- _Directive_:
Extract each line where the string "part" shows up.

######

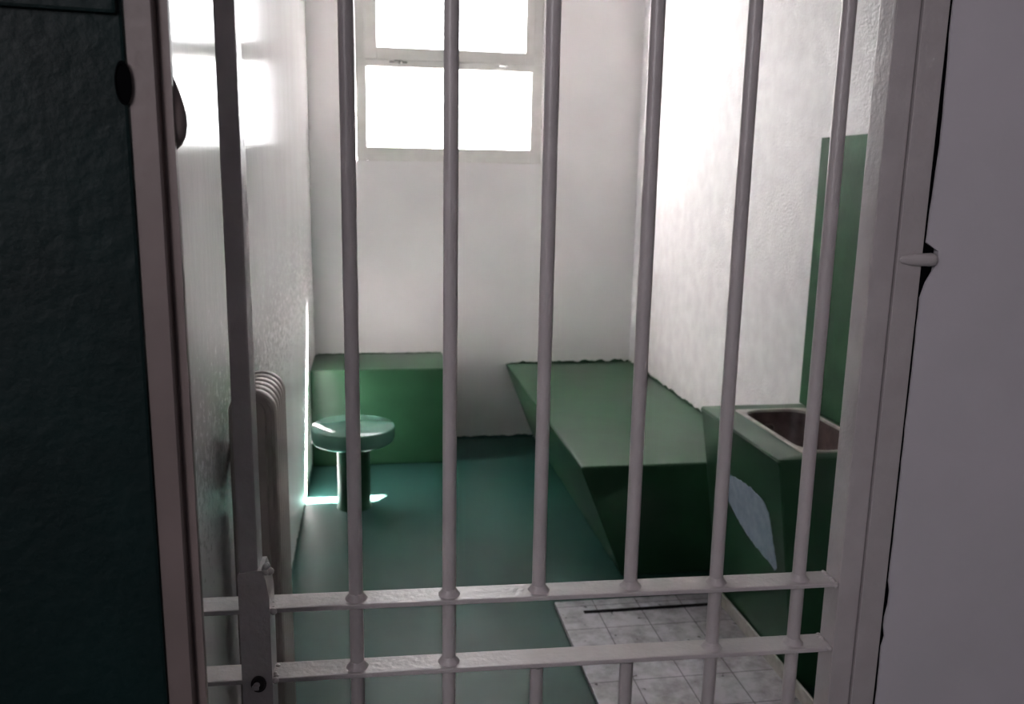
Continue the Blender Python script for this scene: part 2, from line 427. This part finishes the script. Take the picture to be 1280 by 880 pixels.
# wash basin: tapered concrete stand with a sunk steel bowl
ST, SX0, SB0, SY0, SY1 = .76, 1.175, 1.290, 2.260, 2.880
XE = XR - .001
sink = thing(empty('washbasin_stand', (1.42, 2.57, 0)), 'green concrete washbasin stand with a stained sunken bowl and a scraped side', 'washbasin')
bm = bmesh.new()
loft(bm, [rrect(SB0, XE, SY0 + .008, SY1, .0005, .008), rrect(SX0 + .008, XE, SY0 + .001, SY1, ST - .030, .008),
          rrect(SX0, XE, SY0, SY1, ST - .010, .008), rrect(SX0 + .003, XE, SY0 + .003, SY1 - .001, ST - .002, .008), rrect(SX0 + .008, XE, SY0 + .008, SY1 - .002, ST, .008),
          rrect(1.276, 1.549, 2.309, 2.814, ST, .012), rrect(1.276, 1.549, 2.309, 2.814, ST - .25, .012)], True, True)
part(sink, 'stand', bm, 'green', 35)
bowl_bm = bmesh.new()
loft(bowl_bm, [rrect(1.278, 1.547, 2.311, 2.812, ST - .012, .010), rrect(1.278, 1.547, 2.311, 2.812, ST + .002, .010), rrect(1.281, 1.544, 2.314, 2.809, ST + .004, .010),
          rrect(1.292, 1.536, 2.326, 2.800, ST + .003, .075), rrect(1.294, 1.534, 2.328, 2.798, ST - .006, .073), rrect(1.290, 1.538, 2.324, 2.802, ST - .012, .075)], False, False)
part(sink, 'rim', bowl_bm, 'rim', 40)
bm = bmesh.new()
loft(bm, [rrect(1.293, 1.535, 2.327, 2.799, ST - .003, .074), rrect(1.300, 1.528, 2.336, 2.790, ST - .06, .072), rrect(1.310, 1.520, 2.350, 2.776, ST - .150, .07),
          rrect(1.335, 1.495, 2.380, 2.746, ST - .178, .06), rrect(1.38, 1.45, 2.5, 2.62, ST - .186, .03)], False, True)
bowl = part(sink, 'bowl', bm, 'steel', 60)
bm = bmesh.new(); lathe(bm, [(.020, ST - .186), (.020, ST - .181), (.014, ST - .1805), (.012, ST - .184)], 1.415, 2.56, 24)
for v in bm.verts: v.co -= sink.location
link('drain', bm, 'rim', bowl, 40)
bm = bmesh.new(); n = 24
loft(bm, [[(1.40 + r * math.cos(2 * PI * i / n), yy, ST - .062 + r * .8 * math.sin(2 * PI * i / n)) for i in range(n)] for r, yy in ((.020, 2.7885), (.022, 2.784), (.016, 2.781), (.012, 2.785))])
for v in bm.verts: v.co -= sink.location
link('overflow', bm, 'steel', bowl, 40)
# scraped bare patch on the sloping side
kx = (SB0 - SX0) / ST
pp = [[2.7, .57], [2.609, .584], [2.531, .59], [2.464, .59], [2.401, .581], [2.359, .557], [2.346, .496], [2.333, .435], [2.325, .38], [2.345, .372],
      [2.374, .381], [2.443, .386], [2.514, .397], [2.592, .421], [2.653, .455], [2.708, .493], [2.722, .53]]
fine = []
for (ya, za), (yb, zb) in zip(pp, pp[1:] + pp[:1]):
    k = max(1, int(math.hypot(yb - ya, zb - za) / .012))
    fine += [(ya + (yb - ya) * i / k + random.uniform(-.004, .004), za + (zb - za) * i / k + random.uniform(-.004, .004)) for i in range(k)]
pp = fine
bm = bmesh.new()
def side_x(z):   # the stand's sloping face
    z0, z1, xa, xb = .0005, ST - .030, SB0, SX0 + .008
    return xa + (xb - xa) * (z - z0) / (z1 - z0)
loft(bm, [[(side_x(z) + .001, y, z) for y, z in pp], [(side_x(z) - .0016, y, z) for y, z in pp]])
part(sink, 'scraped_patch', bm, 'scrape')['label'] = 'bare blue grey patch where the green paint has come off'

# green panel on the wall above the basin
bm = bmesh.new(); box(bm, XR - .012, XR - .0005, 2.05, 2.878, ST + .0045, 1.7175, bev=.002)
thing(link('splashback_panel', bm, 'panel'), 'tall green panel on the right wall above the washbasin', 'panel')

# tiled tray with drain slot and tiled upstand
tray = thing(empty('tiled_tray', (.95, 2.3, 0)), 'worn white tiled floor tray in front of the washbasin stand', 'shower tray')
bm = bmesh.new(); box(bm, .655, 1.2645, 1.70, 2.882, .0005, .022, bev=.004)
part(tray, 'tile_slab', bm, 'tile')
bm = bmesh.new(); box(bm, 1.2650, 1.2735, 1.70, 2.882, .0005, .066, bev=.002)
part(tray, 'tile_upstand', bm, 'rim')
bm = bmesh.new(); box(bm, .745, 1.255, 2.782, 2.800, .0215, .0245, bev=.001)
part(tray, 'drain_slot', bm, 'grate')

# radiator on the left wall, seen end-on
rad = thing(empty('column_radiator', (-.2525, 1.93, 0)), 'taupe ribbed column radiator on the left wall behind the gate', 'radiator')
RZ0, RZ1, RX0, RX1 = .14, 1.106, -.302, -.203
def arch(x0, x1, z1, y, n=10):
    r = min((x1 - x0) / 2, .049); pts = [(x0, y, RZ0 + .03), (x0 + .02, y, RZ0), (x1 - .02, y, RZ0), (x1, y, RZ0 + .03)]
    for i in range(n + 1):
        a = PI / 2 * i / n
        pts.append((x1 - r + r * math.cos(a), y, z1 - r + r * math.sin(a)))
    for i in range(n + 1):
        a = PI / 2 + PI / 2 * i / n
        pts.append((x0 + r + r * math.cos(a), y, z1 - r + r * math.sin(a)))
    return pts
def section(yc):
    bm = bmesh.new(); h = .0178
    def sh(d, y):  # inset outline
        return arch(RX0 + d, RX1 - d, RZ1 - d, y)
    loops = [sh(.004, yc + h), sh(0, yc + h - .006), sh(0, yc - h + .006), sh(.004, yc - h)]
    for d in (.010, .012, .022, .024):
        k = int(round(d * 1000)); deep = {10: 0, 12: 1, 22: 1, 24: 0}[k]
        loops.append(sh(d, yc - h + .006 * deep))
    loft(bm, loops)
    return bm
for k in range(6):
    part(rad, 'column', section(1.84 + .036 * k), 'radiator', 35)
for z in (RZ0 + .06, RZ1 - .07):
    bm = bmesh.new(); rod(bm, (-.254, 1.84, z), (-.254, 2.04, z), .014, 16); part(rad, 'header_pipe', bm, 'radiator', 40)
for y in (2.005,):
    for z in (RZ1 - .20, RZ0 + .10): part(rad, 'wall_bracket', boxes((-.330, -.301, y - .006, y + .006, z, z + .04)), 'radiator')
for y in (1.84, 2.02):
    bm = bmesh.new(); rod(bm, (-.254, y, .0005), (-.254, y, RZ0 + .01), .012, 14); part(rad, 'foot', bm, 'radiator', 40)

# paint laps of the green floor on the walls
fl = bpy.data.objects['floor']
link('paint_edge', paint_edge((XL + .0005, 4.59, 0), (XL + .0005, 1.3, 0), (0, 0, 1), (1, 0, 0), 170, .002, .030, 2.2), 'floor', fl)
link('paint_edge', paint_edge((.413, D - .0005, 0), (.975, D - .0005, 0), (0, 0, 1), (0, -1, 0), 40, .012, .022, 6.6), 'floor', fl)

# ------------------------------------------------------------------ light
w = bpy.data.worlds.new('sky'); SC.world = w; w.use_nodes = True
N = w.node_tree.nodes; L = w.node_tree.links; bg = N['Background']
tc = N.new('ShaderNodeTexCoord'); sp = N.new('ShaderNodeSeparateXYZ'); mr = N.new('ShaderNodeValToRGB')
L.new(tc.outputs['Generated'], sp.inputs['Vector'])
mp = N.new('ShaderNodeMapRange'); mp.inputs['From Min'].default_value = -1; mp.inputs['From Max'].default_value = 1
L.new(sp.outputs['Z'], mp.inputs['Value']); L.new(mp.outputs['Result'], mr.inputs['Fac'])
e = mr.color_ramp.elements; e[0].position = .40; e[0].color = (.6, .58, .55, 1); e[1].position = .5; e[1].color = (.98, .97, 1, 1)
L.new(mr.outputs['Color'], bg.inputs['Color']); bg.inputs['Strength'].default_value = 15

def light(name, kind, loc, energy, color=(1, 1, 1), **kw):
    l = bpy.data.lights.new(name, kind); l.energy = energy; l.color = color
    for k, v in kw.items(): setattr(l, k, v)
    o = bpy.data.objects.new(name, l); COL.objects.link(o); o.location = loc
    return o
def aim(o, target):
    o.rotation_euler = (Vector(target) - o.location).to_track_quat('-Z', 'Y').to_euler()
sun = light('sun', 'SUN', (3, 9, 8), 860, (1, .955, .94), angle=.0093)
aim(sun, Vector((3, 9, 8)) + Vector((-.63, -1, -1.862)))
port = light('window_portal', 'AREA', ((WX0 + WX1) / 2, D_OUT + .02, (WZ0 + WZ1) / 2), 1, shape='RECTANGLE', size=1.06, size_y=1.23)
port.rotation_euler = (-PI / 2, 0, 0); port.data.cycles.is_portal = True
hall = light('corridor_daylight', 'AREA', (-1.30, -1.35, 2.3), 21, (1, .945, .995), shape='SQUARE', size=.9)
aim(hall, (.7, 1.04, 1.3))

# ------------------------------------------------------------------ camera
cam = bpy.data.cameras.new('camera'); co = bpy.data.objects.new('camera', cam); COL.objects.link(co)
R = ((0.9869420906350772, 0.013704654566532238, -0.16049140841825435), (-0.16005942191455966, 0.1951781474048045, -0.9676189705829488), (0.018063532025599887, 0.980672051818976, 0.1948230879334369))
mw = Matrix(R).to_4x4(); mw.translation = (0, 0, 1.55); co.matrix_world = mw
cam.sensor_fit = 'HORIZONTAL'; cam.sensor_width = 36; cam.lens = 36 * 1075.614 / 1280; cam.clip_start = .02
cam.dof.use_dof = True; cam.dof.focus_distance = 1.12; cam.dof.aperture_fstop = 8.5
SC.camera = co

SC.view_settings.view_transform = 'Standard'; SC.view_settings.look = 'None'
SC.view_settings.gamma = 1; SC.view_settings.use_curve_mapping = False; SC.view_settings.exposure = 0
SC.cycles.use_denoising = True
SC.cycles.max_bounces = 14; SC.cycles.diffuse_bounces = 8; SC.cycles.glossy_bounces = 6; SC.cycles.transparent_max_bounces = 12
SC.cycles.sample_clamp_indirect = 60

######

- _Answer below_:
Continue the Blender Python script for this scene: part 2, from line 427. This part finishes the script. Take the picture to be 1280 by 880 pixels.
part(sink, 'stand', bm, 'green', 35)
part(sink, 'rim', bowl_bm, 'rim', 40)
bowl = part(sink, 'bowl', bm, 'steel', 60)
part(sink, 'scraped_patch', bm, 'scrape')['label'] = 'bare blue grey patch where the green paint has come off'
part(tray, 'tile_slab', bm, 'tile')
part(tray, 'tile_upstand', bm, 'rim')
part(tray, 'drain_slot', bm, 'grate')
    part(rad, 'column', section(1.84 + .036 * k), 'radiator', 35)
    bm = bmesh.new(); rod(bm, (-.254, 1.84, z), (-.254, 2.04, z), .014, 16); part(rad, 'header_pipe', bm, 'radiator', 40)
    for z in (RZ1 - .20, RZ0 + .10): part(rad, 'wall_bracket', boxes((-.330, -.301, y - .006, y + .006, z, z + .04)), 'radiator')
    bm = bmesh.new(); rod(bm, (-.254, y, .0005), (-.254, y, RZ0 + .01), .012, 14); part(rad, 'foot', bm, 'radiator', 40)